Nonagon Infinity – King Gizzard & The Lizard Wizard

“Robot Stop” is actually the first song I ever recorded! I had arranged an acoustic cover of it that used a ska-punk rhythm to keep the pulse-pounding energy of the original version, a D-E-F-G (all major) chord progression to fit the insanity of the chorus, and put most of it in 4/4 so I could play it with friends. I was even able to keep the song microtonal with an E A D G B B-half-sharp tuning! I wasn’t able to replicate the creative harmonica, riffing, and percussion that proliferate on this album, but what do you expect? This is a deeply complex and alien concept album in which every song fades into the next (and the last song fades into the first), we constantly hear noises of madness that sound like they arise out of the ether itself (I’d swear that beautiful opening of “Road Train” is straight static), and odd time signatures abound (9/4 with 5+4/4 subdivisions on “Big Fig Wasp” and so much more).
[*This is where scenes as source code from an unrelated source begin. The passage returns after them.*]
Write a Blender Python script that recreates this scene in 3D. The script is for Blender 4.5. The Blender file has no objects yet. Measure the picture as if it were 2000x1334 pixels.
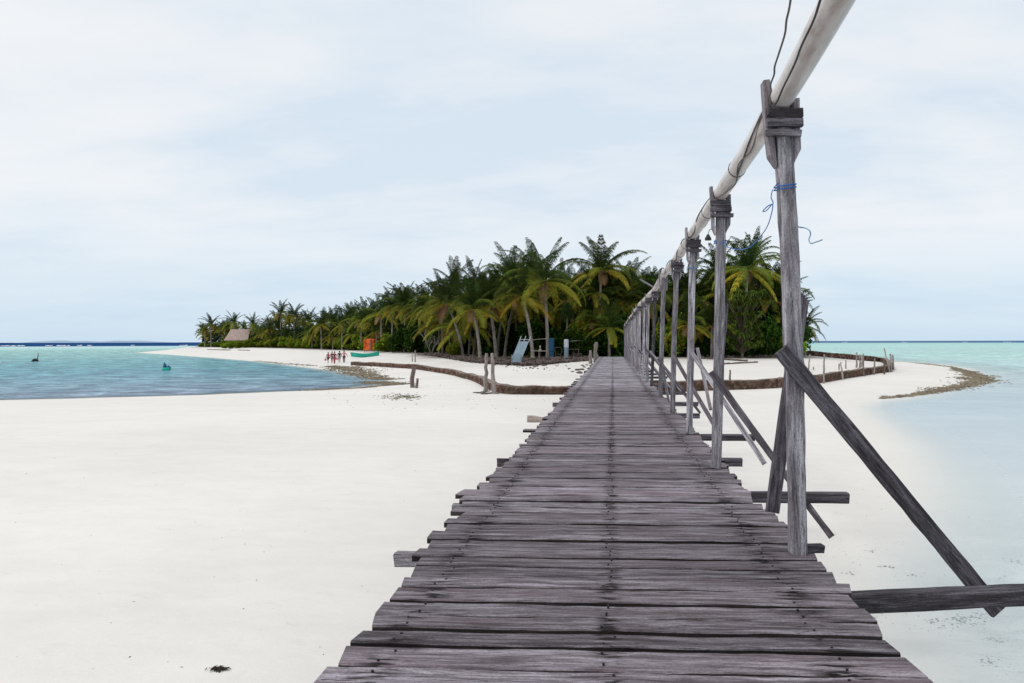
import bpy, bmesh, math, random
import numpy as np
from mathutils import Vector, Matrix
R = math.radians
random.seed(7); np.random.seed(7)
scene = bpy.context.scene
C = scene.collection

# ---------------------------------------------------------------- camera
F = 1500.0; EYE = 3.4; YAW = R(3.0); ROLL = 0.0021; CXP = 1119.0
cam_data = bpy.data.cameras.new('camera'); cam = bpy.data.objects.new('camera', cam_data); C.objects.link(cam)
cam_data.sensor_width = 36; cam_data.lens = 27.0; cam_data.shift_x = -(CXP - 1000) / 2000
cam_data.clip_start = 0.05; cam_data.clip_end = 60000
cam.matrix_world = Matrix.Translation((0, 0, EYE)) @ Matrix.Rotation(YAW, 4, 'Z') @ Matrix.Rotation(R(90), 4, 'X') @ Matrix.Rotation(-ROLL, 4, 'Z')
scene.camera = cam
# ---------------------------------------------------------------- world
SUN_EL, SUN_AZ = R(52), R(-115)      # azimuth from +Y, negative = to the left
w = bpy.data.worlds.new("World"); scene.world = w; w.use_nodes = True
nt = w.node_tree; N = nt.nodes; L = nt.links; N.clear()
def nd(nt_, typ, **kw):
    n = nt_.nodes.new(typ)
    for k, v in kw.items(): setattr(n, k, v)
    return n
sky = nd(nt, 'ShaderNodeTexSky', sky_type='NISHITA', sun_disc=False); sky.sun_elevation = SUN_EL; sky.sun_rotation = SUN_AZ
bg1 = nd(nt, 'ShaderNodeBackground'); bg1.inputs[1].default_value = 0.1
L.new(sky.outputs[0], bg1.inputs[0])
tc = nd(nt, 'ShaderNodeTexCoord'); sep = nd(nt, 'ShaderNodeSeparateXYZ'); L.new(tc.outputs['Generated'], sep.inputs[0])
zc = nd(nt, 'ShaderNodeMath', operation='MAXIMUM'); L.new(sep.outputs[2], zc.inputs[0]); zc.inputs[1].default_value = 0.0
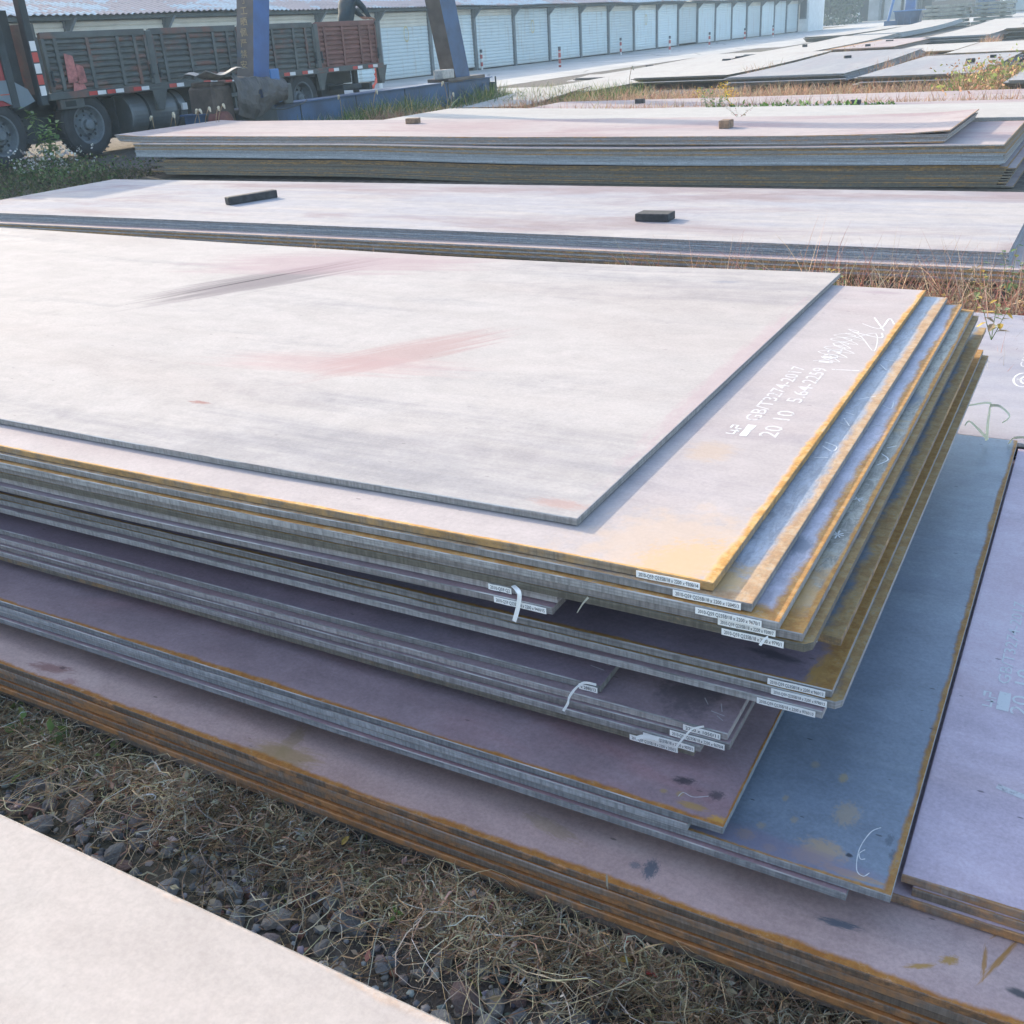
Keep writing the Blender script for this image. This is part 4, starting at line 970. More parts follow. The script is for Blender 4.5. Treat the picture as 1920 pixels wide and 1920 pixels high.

I couldn’t tell you what’s going on in what fans call the Gizzverse, but it makes for surreal, engaging lyrics that draw me in, especially with Stu’s insane hawklike vocals and the catchy melodies he sings. The guitars on this album are amazing, with absolutely beautiful production that makes them sound like a cross between a bell and an analog electronic instrument; every single riff on this album is expertly constructed, with the same i-VIIb shift-based harmony as Sabbath Bloody Sabbath, but focused on creating amazing fast grooves in who knows what time signature. It should be noted that this album isn’t all fast minor guitar pieces; you’ve got the bright midtempo walking-down-the-street rock-and-roll of “Mr. Beat” and the anxious samba of “Invisible Face”, both of which are really cool in their own right. King Gizzard’s work is all really good, whether you prefer the gritty metal of Infest the Rats’ Nest, the psychedelic insanity of Murder of the Universe, the microtonal jams of Flying Microtonal Banana, the bright, joyful patterns of Butterfly 3000, or the weird jazz-inspired meandering of Sketches of Brunswick East and Fishing for Fishies, and this album is a true masterpiece.